** BEGIN **

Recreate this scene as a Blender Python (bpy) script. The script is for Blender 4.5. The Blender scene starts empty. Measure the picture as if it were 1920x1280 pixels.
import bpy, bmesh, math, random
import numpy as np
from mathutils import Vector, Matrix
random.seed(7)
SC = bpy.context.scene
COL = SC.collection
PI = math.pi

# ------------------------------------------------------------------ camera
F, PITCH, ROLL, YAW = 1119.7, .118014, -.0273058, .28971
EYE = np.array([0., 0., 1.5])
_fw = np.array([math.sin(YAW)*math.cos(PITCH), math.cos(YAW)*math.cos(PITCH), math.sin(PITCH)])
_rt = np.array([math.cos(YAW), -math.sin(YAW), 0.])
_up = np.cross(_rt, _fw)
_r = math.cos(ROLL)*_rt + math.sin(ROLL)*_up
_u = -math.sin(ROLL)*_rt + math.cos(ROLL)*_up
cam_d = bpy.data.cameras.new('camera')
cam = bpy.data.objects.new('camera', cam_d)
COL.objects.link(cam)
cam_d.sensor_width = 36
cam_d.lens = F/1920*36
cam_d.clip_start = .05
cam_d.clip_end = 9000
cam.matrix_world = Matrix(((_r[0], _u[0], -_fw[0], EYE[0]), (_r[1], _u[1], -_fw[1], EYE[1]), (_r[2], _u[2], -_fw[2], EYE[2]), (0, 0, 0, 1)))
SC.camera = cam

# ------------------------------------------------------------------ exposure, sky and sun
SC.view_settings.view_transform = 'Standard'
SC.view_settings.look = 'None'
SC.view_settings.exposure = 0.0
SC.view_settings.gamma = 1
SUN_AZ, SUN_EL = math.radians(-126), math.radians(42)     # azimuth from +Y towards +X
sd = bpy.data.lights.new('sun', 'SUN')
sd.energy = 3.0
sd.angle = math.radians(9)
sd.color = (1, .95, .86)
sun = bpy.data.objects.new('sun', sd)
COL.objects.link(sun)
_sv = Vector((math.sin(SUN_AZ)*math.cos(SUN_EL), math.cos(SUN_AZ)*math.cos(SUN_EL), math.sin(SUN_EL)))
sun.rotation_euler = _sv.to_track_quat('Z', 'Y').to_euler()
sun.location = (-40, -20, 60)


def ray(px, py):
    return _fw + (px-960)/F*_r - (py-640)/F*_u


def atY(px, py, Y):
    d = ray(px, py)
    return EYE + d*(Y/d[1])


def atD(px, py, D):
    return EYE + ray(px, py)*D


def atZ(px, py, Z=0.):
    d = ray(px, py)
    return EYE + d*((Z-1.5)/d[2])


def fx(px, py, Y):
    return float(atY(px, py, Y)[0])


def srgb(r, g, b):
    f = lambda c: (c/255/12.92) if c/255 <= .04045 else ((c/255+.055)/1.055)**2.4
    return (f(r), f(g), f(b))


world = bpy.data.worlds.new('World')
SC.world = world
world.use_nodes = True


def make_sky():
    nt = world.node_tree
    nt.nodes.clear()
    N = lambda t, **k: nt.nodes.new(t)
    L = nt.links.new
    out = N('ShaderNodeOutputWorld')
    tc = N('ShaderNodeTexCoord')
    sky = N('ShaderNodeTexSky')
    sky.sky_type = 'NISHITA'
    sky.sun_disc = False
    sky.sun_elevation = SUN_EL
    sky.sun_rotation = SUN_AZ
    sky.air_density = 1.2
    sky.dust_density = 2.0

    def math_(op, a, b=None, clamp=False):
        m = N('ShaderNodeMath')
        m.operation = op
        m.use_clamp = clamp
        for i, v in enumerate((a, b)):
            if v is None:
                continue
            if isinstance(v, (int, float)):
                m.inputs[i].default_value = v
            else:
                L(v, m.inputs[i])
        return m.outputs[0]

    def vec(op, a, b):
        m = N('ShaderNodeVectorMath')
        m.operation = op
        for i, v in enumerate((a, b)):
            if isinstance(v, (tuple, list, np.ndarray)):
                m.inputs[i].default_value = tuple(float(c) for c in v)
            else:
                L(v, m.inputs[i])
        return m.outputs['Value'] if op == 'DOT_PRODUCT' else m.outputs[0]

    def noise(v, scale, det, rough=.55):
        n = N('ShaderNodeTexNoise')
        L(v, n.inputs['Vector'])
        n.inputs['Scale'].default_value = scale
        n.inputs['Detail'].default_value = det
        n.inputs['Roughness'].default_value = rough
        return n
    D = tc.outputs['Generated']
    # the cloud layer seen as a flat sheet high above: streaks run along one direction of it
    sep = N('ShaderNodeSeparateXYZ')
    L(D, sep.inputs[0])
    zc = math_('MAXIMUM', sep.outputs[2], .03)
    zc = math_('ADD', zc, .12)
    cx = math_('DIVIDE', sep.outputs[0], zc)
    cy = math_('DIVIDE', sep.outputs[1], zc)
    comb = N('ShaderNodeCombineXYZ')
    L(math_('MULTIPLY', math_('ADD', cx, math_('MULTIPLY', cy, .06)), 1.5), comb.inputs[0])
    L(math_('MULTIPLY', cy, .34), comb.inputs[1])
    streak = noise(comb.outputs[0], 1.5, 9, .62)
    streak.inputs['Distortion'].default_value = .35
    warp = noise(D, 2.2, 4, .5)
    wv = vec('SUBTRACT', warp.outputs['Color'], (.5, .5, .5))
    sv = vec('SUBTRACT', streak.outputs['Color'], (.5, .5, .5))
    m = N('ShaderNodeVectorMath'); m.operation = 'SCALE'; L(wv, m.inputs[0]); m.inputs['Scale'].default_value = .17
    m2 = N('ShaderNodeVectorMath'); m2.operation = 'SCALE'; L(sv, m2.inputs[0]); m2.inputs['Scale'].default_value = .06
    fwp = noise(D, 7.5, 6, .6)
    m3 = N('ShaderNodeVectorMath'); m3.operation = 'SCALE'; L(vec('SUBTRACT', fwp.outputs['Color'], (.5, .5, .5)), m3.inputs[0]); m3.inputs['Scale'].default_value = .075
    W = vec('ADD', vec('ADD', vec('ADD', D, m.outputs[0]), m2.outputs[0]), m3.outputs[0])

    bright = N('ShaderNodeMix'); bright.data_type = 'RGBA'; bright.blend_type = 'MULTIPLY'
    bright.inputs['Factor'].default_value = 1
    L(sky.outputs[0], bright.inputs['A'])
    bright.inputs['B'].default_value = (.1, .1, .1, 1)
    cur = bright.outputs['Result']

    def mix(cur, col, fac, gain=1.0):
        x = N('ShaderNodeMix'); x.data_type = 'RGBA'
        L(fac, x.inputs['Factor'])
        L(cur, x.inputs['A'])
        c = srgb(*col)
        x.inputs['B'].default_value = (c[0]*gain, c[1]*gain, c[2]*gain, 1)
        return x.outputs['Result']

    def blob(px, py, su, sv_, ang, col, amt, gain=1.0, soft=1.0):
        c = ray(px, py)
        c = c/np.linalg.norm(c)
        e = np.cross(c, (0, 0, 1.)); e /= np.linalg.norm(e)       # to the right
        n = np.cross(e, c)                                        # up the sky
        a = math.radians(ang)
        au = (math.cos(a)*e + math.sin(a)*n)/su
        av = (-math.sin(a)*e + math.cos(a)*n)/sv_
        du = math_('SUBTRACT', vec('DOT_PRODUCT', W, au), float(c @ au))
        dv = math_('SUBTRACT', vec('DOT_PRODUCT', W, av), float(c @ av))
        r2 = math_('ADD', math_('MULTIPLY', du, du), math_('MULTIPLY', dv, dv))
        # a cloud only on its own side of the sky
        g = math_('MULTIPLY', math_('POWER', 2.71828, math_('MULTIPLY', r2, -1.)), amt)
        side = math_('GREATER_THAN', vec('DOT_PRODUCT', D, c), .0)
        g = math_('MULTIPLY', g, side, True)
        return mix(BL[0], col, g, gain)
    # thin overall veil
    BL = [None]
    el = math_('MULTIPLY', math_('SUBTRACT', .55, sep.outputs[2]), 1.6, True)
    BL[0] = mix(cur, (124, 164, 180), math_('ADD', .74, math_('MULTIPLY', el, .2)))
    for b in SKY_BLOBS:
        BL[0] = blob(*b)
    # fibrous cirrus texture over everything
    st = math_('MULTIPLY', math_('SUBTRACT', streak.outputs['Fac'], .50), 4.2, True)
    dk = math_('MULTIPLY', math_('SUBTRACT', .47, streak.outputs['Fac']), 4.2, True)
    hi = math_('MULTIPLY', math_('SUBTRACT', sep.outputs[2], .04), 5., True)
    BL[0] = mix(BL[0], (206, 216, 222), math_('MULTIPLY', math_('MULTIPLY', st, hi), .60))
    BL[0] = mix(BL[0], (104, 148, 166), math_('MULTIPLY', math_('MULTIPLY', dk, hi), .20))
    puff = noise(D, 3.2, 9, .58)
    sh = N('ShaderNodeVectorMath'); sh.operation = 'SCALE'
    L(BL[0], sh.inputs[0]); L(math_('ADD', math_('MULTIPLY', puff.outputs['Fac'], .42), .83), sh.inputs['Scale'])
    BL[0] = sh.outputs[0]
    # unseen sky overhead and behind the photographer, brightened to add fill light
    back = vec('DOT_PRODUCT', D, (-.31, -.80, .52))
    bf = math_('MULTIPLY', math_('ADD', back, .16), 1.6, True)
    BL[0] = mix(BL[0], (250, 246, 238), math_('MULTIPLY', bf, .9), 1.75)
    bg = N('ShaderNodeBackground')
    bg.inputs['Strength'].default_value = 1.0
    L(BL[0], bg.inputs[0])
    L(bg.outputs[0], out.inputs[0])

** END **

* [What you will do]:
Everything from the first line of the material through the line containing "PI = math.pi" is to be printed exactly; lines after that are to be left out.

* [Result of this exercise]:
Recreate this scene as a Blender Python (bpy) script. The script is for Blender 4.5. The Blender scene starts empty. Measure the picture as if it were 1920x1280 pixels.
import bpy, bmesh, math, random
import numpy as np
from mathutils import Vector, Matrix
random.seed(7)
SC = bpy.context.scene
COL = SC.collection
PI = math.pi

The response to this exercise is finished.